GIVEN EXERCISE. Exactly the lines from the opening of the records through the line containing "R = math.radians" should be copied, with both included.

EXTRACTED RECORDS.

══════════

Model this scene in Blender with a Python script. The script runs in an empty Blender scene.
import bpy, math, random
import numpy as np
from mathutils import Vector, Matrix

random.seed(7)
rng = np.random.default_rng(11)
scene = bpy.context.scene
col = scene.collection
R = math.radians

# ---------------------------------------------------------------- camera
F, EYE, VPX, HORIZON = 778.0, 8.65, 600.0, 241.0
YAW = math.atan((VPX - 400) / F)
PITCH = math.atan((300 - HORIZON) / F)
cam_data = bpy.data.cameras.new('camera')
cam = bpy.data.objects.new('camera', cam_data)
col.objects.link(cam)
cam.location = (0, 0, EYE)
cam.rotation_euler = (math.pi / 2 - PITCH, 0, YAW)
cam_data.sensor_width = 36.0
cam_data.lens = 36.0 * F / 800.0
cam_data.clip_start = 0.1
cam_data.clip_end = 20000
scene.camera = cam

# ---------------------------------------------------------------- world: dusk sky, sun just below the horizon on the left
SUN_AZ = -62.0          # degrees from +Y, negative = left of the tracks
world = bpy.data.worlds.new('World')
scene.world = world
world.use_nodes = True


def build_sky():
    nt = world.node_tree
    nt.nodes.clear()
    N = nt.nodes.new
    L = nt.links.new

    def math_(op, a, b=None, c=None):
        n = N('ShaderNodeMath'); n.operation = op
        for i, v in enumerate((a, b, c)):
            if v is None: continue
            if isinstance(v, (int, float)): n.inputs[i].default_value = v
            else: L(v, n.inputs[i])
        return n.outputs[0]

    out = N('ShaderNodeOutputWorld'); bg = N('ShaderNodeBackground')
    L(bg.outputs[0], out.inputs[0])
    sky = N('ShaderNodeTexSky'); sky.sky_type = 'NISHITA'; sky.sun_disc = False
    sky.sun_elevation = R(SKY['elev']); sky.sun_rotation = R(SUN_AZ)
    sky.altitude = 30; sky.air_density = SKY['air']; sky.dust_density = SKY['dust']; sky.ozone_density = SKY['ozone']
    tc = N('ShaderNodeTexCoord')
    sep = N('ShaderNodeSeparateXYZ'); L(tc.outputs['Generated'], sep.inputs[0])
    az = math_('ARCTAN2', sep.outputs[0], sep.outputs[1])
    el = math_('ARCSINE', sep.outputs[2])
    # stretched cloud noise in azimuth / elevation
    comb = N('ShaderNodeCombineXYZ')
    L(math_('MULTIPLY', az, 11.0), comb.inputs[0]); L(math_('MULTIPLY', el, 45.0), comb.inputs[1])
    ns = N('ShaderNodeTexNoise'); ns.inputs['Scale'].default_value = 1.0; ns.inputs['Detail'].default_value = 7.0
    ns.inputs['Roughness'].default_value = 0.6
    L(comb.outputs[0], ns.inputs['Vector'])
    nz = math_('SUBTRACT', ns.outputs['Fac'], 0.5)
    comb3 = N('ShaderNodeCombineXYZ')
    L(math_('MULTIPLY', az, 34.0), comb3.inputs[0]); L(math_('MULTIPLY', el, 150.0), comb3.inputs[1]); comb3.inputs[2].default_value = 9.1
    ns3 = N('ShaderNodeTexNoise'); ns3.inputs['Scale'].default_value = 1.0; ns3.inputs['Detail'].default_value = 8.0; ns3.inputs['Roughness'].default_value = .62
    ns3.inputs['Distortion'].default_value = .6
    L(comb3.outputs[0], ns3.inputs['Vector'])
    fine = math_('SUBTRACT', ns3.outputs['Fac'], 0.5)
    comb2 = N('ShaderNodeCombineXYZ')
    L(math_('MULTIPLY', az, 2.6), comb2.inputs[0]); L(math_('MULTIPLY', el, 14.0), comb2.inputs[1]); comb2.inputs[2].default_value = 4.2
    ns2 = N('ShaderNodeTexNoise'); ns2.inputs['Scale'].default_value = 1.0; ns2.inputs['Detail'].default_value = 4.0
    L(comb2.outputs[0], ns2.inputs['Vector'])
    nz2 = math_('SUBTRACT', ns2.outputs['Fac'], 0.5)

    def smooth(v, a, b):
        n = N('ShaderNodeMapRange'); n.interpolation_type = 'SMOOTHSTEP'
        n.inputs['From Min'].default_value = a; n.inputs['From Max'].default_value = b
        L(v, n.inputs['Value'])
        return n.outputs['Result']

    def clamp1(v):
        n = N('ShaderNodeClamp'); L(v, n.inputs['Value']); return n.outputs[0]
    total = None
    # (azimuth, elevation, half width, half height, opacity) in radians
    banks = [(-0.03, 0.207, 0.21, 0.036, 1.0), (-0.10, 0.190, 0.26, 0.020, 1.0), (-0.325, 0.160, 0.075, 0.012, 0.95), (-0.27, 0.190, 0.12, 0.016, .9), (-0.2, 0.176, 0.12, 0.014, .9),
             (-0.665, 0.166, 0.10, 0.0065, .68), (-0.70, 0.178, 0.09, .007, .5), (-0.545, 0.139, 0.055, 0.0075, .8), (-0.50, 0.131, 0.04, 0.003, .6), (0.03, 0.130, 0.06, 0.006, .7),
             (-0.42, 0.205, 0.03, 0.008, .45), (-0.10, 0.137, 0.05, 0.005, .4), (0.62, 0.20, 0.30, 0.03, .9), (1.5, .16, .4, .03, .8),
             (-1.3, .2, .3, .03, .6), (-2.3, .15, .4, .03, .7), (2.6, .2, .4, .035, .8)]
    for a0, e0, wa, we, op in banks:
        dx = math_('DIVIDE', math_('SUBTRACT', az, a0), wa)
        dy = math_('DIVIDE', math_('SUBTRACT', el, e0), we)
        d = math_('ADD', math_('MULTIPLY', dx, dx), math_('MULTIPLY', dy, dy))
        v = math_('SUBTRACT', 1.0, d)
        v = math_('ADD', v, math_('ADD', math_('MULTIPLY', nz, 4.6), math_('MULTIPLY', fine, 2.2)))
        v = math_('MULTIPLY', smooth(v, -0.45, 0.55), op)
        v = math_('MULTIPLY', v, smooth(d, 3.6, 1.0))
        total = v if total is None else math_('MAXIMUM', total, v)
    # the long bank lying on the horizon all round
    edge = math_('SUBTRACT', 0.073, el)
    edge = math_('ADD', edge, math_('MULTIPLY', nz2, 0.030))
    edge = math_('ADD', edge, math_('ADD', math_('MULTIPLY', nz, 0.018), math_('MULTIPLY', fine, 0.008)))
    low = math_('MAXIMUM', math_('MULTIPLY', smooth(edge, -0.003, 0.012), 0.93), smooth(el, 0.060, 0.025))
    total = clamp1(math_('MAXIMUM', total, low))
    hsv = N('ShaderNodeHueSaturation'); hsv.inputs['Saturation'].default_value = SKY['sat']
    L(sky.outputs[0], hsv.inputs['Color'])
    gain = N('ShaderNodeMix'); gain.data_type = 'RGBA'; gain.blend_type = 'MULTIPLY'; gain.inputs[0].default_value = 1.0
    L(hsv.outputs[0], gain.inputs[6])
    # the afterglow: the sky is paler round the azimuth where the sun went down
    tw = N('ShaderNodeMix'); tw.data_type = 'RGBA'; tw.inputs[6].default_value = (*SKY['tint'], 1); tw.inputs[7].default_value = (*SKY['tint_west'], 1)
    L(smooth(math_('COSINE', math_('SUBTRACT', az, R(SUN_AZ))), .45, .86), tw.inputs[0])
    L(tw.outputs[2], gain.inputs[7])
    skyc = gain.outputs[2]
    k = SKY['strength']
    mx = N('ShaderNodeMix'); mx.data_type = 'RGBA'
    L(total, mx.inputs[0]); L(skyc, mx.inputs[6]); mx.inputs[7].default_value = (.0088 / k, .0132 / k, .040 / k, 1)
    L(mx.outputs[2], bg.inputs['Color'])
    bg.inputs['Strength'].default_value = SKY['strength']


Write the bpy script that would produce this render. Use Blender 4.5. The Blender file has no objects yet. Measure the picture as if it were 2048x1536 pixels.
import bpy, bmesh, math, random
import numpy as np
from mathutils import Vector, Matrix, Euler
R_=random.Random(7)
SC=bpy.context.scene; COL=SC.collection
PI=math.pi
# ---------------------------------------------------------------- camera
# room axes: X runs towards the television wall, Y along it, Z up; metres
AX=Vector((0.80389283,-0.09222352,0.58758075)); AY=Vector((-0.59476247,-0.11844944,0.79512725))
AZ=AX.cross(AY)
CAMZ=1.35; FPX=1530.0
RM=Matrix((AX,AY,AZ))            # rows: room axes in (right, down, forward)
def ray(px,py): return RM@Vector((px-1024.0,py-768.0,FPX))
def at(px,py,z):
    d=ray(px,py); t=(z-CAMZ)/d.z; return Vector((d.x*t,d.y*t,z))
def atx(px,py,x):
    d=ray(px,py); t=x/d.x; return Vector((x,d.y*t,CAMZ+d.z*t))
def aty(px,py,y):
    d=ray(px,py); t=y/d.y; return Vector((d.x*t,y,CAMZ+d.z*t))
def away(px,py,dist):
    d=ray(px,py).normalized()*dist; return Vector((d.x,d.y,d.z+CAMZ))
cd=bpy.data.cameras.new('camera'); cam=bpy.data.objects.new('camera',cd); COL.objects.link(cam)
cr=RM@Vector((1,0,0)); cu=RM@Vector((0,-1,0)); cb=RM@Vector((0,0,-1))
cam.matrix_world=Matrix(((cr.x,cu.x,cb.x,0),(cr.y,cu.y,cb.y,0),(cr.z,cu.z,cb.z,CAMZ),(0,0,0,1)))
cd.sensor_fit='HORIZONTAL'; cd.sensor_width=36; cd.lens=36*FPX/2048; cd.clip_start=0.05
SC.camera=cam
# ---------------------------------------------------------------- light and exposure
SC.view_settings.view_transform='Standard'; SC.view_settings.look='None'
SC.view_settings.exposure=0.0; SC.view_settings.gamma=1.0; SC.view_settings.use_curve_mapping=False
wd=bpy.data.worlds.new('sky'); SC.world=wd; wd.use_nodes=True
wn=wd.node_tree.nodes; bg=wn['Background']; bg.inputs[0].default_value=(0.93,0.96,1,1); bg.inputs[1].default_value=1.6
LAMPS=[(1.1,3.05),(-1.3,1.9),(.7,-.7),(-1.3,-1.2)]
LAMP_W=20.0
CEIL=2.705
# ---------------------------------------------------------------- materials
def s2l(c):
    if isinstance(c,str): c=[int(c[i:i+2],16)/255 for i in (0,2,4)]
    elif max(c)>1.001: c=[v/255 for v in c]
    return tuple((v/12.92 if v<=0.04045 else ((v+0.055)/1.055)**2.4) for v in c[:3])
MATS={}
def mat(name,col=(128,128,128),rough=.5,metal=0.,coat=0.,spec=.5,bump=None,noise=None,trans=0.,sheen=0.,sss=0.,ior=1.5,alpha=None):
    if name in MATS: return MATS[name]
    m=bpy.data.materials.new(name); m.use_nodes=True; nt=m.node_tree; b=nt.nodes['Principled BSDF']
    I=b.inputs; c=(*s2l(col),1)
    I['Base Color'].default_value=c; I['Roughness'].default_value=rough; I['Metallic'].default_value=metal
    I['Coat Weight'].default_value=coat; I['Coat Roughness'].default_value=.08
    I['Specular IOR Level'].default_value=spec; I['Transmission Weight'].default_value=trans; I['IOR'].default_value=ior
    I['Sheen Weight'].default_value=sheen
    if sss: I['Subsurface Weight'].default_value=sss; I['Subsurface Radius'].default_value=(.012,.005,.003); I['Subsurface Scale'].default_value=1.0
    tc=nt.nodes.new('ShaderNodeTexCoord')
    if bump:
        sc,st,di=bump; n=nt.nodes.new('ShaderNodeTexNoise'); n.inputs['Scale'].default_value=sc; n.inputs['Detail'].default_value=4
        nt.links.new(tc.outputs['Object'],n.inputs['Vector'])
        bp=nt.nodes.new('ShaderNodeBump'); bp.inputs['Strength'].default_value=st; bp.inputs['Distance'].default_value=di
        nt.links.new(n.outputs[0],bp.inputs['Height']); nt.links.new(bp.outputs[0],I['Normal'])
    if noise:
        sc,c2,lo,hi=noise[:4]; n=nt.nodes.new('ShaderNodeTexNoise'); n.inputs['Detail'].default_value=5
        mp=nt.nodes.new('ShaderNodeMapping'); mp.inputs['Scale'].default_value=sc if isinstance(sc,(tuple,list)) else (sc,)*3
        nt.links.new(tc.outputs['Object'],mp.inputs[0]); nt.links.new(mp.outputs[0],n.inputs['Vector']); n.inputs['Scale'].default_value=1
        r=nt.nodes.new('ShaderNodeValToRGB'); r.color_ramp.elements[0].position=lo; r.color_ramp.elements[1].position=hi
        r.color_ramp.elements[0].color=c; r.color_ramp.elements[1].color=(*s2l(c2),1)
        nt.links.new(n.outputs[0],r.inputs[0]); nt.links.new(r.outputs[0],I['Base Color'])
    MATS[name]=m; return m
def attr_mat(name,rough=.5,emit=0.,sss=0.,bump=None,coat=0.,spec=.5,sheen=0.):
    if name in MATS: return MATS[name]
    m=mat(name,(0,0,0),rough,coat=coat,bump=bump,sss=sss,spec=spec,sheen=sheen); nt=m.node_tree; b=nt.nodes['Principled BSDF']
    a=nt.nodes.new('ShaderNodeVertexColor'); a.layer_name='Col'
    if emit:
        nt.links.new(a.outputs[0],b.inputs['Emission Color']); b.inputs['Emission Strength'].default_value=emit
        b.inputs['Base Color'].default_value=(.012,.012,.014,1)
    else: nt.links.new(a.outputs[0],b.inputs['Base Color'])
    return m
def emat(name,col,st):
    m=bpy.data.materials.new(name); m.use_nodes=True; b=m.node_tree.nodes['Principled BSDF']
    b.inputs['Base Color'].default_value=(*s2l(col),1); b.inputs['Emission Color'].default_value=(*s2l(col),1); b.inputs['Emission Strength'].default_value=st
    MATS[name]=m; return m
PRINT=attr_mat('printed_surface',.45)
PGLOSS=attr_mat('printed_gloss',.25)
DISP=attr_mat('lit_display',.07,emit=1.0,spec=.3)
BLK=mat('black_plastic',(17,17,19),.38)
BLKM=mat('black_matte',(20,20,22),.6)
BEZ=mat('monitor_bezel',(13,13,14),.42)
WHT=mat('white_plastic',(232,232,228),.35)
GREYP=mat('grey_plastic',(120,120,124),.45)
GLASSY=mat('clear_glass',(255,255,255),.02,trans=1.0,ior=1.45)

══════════

RESPONSE TO THE TASK.
Model this scene in Blender with a Python script. The script runs in an empty Blender scene.
import bpy, math, random
import numpy as np
from mathutils import Vector, Matrix

random.seed(7)
rng = np.random.default_rng(11)
scene = bpy.context.scene
col = scene.collection
R = math.radians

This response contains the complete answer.